■ **THE REQUEST**:
Go through the entries and count the lines with the string "from" in them. Give only that number.

■ **ITEMS**:
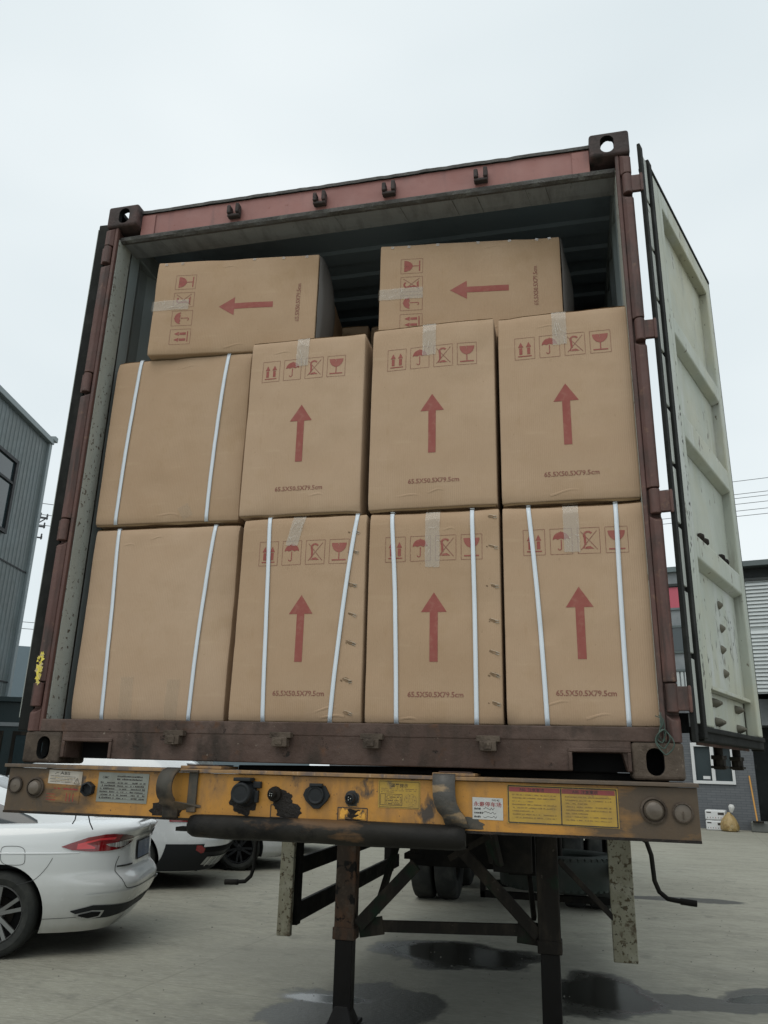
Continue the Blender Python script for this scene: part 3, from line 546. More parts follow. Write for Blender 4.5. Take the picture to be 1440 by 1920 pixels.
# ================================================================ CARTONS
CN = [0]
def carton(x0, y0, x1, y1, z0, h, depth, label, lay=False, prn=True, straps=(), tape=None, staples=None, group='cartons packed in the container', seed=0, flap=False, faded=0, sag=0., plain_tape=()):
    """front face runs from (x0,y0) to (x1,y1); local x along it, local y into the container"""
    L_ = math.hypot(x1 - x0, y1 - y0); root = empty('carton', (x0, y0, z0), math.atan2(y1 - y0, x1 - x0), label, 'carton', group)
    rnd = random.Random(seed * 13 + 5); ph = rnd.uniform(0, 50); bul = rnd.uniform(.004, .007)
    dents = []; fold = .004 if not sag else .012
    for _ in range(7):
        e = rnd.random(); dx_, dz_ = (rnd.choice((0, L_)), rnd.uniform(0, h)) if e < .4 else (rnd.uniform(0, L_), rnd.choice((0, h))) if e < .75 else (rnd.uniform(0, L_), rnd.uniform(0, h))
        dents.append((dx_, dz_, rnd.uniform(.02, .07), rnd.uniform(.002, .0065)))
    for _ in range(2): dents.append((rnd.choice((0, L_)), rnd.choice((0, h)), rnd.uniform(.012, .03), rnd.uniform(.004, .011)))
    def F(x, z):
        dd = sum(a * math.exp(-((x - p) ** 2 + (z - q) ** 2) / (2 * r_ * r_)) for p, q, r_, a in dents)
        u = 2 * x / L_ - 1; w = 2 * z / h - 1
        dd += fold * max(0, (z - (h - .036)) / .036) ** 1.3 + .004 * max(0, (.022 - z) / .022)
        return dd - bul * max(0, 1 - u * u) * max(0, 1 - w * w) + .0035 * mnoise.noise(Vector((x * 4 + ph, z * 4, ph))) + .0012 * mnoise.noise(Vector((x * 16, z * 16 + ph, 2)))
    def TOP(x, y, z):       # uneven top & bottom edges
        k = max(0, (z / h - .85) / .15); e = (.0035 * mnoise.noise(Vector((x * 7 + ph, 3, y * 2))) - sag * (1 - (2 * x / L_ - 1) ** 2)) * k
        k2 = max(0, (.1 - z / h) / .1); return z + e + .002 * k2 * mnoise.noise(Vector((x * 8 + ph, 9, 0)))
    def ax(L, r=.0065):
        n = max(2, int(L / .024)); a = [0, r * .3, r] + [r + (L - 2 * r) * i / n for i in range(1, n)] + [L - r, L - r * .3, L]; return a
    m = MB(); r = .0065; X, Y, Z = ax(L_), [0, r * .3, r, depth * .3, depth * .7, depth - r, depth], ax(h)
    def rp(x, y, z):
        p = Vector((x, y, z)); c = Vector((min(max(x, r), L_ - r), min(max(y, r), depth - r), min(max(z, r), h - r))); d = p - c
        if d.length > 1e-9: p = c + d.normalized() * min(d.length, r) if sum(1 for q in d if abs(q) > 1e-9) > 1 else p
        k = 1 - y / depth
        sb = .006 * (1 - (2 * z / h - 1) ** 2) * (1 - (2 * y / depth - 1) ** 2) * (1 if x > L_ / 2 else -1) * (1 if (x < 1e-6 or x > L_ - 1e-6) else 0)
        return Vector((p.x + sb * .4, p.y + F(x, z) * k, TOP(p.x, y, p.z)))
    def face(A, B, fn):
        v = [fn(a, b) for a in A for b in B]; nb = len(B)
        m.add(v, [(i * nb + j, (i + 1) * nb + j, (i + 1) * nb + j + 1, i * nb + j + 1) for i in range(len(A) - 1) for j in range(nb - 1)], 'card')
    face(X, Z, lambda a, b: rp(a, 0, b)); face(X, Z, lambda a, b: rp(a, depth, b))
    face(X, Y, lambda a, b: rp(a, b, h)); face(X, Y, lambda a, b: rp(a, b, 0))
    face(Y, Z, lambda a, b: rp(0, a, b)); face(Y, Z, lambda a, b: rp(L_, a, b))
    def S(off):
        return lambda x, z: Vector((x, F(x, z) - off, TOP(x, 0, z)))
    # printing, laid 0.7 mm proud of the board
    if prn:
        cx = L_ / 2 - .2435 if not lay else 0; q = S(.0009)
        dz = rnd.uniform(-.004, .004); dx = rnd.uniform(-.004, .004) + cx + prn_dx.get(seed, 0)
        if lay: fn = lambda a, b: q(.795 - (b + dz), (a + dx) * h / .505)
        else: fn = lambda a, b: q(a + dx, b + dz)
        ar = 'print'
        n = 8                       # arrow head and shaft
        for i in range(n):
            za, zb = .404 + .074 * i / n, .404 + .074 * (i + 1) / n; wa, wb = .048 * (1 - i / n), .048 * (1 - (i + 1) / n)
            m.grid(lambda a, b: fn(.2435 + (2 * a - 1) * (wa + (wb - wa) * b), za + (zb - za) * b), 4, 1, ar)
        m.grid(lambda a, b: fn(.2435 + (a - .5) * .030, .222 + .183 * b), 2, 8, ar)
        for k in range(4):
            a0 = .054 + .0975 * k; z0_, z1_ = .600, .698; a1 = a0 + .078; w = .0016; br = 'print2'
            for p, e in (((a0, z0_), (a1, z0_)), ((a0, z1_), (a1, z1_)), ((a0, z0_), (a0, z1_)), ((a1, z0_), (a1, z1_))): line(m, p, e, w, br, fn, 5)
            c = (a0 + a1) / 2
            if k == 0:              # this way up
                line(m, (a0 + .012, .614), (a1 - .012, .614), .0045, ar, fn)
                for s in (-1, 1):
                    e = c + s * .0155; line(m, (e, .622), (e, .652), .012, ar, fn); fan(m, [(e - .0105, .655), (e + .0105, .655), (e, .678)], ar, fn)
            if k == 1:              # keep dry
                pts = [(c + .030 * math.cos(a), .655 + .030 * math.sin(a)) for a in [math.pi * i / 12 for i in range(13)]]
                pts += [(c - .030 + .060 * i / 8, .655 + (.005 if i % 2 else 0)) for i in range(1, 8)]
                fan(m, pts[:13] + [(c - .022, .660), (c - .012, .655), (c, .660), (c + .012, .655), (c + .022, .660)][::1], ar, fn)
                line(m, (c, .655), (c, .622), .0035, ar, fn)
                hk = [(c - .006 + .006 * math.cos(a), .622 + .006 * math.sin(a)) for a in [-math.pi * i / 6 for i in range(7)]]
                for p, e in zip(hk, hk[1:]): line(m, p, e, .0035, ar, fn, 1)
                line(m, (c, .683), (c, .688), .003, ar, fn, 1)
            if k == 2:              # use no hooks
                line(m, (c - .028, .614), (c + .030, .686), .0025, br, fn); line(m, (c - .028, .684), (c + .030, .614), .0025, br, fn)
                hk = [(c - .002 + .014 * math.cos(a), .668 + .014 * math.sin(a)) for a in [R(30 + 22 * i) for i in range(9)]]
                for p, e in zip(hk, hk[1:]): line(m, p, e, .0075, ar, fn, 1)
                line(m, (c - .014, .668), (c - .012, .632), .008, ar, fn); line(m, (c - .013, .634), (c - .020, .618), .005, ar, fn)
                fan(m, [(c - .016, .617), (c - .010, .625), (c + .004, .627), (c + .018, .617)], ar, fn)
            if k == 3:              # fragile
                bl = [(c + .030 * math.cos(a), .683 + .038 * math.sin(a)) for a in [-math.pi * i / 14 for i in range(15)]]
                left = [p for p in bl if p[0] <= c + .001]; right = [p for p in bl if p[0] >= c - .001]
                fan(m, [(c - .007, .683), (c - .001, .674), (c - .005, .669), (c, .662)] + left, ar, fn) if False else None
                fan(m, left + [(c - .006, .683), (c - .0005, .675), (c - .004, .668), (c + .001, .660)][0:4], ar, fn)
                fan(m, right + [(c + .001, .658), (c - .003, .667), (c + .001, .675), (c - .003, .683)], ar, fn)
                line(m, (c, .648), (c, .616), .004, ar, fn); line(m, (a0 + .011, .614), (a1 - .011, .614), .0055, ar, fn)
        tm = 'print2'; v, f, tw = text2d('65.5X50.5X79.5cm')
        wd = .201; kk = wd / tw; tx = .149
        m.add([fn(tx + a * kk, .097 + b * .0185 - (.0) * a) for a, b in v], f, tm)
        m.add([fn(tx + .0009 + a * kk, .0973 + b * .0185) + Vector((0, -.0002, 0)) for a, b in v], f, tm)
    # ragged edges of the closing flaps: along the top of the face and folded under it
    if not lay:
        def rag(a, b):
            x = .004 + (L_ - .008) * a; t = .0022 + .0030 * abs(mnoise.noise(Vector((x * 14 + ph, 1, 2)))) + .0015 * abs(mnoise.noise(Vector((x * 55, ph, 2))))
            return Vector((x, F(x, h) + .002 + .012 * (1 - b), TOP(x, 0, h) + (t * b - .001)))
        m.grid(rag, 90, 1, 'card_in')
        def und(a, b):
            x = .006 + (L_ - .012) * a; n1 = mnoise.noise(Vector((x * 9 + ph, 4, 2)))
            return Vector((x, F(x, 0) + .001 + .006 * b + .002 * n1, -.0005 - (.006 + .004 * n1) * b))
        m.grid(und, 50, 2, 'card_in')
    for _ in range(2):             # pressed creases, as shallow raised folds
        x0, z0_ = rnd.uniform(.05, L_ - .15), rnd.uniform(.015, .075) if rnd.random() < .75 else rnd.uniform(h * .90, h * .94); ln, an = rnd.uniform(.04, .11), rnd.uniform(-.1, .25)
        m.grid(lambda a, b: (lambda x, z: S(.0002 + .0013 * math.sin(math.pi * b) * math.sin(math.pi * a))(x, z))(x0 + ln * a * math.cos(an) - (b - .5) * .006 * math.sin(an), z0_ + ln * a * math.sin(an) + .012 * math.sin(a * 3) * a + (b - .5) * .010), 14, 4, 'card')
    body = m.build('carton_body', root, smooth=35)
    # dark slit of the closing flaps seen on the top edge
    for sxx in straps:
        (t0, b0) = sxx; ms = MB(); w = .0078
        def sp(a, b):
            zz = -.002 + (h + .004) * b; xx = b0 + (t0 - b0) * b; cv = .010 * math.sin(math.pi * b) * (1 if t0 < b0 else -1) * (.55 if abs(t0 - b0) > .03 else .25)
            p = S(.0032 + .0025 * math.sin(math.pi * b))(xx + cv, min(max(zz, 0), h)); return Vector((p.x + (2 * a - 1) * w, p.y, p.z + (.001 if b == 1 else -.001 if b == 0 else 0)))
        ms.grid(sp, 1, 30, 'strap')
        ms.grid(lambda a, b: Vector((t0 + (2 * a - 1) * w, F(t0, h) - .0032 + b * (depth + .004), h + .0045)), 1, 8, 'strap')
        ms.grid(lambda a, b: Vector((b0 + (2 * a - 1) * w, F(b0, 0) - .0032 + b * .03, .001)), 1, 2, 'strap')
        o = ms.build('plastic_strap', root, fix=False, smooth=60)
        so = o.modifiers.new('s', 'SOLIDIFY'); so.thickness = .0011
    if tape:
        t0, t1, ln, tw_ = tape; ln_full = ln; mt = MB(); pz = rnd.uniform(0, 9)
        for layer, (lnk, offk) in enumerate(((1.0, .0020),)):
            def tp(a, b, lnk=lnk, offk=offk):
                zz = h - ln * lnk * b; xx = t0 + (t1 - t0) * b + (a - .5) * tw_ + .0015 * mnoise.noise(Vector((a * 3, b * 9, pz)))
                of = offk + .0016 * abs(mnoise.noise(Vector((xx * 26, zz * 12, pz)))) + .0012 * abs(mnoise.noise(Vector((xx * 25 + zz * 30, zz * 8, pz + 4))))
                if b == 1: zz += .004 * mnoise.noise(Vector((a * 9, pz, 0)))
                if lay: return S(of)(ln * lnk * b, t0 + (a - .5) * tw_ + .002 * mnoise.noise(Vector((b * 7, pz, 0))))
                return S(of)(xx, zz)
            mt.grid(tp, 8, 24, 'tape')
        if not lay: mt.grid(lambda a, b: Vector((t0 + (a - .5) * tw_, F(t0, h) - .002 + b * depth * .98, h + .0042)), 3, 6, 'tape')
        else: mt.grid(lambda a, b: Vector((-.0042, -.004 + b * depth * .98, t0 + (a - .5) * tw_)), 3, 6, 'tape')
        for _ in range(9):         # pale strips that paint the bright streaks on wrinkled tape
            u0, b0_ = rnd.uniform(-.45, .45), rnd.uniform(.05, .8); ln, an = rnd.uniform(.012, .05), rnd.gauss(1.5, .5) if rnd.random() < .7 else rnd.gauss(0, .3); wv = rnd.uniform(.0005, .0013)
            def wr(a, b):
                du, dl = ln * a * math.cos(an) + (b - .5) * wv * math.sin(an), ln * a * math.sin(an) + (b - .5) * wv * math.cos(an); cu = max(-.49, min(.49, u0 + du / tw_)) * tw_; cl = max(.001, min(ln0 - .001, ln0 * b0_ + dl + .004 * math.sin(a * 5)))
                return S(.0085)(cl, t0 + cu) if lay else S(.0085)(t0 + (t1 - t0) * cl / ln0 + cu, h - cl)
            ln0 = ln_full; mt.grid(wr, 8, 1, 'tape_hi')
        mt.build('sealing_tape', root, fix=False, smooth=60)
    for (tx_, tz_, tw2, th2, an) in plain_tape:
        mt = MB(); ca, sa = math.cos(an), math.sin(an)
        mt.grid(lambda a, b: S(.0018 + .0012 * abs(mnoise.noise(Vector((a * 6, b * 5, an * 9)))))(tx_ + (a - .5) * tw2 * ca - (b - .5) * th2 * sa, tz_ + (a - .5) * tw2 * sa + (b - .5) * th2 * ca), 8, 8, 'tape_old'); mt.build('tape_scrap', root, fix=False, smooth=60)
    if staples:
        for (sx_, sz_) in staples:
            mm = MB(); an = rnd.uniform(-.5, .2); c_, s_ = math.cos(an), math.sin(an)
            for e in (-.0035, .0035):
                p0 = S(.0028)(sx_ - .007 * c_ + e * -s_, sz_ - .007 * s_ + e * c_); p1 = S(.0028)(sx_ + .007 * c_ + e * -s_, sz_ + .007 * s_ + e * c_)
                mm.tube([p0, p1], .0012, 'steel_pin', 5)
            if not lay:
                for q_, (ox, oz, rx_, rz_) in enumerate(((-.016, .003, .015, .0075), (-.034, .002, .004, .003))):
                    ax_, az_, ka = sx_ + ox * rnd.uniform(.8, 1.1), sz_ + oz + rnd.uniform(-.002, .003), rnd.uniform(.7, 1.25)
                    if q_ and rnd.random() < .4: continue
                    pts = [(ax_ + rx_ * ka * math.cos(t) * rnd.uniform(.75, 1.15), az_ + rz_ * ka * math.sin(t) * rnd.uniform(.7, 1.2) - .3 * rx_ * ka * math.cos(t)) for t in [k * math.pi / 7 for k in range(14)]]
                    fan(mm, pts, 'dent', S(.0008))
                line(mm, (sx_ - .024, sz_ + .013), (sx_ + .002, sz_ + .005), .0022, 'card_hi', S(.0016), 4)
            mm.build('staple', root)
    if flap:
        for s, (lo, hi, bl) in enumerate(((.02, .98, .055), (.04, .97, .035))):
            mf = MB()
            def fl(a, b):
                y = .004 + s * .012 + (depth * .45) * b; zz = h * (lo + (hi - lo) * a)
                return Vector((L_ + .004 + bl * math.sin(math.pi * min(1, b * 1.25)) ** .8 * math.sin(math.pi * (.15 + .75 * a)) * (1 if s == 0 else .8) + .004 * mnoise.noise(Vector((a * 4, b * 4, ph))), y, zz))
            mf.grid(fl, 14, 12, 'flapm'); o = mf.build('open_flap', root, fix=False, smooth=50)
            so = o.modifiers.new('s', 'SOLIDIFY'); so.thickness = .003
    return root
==
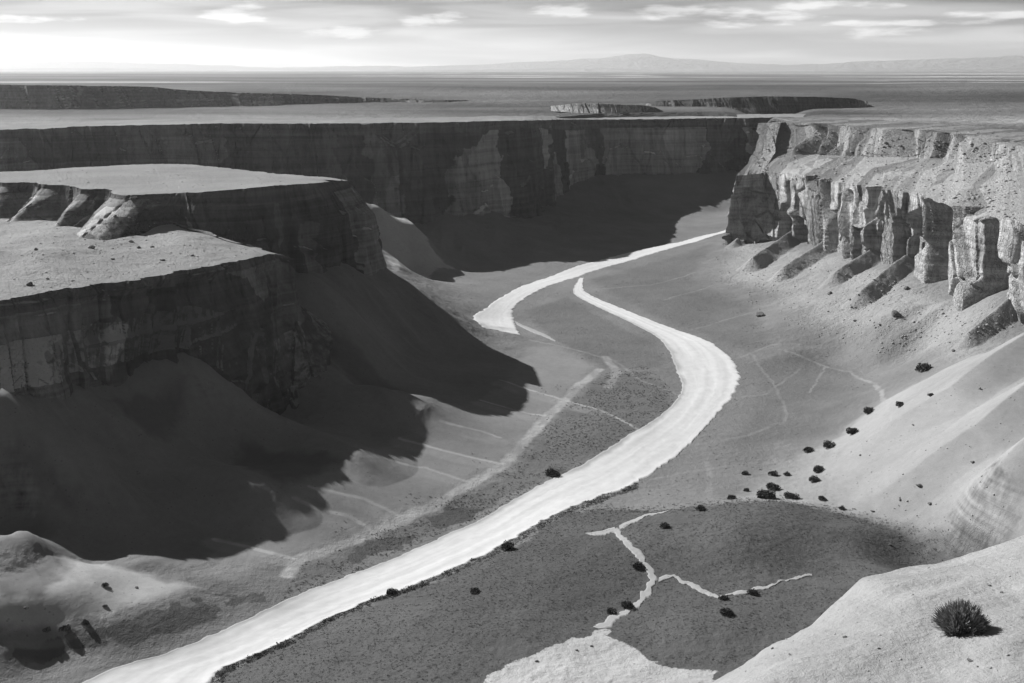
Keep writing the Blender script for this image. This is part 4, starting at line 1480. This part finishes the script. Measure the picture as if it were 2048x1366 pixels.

■ **THE ANSWER**:
2